Could it be that my poor friend David Schoffman has lived in California far too long?

When we were students at the Beaux Arts in the 1970's he was a wonderful anthology of irritable anxiety. His moods went from crepuscular to wine-dark cataclysmic but to describe him merely as an artiste maudit would be to completely overlook the unique subtlety of his pessimism. Back then he was interesting and complicated and maladjusted. He was a chorus of contradiction and was deeply troubled by the twin poles of faith and doubt.

We all were. That was the age and such were the times.

Today homiletic certainties are expressed with the cynical smirk of the carny barker. We all agree to greet each new wonderful day with unfailing hopefulness and mirth. If the daily newspapers mock our aspirations we are told to ignore the news and listen to life-affirming, self-help podcasts instead. If we insist on clinging to the messy reality of human fallibility we are scolded as scourges mired in negativity.

Nowhere is this institutional denial more prevalent than in the American state of California. With savage hubristic zeal social media companies promise redemption and bliss in exchange for simple submission (and personal information).
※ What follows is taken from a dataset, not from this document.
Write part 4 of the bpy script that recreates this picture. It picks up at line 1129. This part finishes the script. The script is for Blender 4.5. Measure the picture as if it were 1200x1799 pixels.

Like the vicars of the Church who created a god in their own image our silicon prophets have fashioned another false idol wobbled in a warped reflection called "the online presence".

Our blessed avatars are always successful, always hygienic and always very happy.

Which brings me back to Schoffman. His curated self has leached into his brick and mortar sweaty-self. When he's asked in all seriousness how he's doing he typically replies with a grin as wide as a football pitch "awesome!" or "never been better!!" 

If corporate, institutional happiness brings such misery I think I'll remain in the grey dismal France of Flaubert.

“Le bonheur," he warns us, "est un mythe inventé par le diable pour nous désespérer”

Wednesday, April 01, 2015

HE CAN'T TELL HIS LEFT FROM HIS RIGHT


For as long as I've known him, my dear friend David Schoffman has never made an important decision that he didn't later regret.


Forever looking over his shoulder and neurotically questioning the purity of his intentions, David is the classic dialectical ditherer. 

Like the time he went to Germany to take part in the now infamous Suntanned: Painting in Los Angeles exhibition.


No sooner did his plane land in Frankfort that he started worrying whether his decision to withhold from the show his best work was a good one. He reasoned that if he put in a few second-rate pieces and get away with it he could at least claim some small victory over what he saw as the post-war teutonic pretense of contrite entitlement.  




Or the time, on a bet, he had himself tethered to a cable and while jumping off a 35 story ledge he hollered for the benefit of an awaiting camera crew "Vive Yves Klein!"

He also soiled himself in the process and for nearly two years afterwards he avoided elevators, large crowds and kites .


 

I suppose the decision that David may regret the most is his alleged entanglement with the erratic Saskia Goncourt-Delcourte.



Linked by casual circumstance to several extreme right-wing European nationalist political movements, the beautiful Goncourt-Delcourte is also an avid collector of contemporary art. Despite his repeated denials, she and Schoffman are rumored to have sustained a discreet liason which, if true, would completely discredit David's carefully curated progressive bona fides.


It's hard to feel bad for the guy since his lifelong misdirection seems to follow some preordained and willful pattern. 

The good news is that as his own worst enemy the dagger precariously poised at his throat remains forever ambivalent, irresolute and irrevocably torn.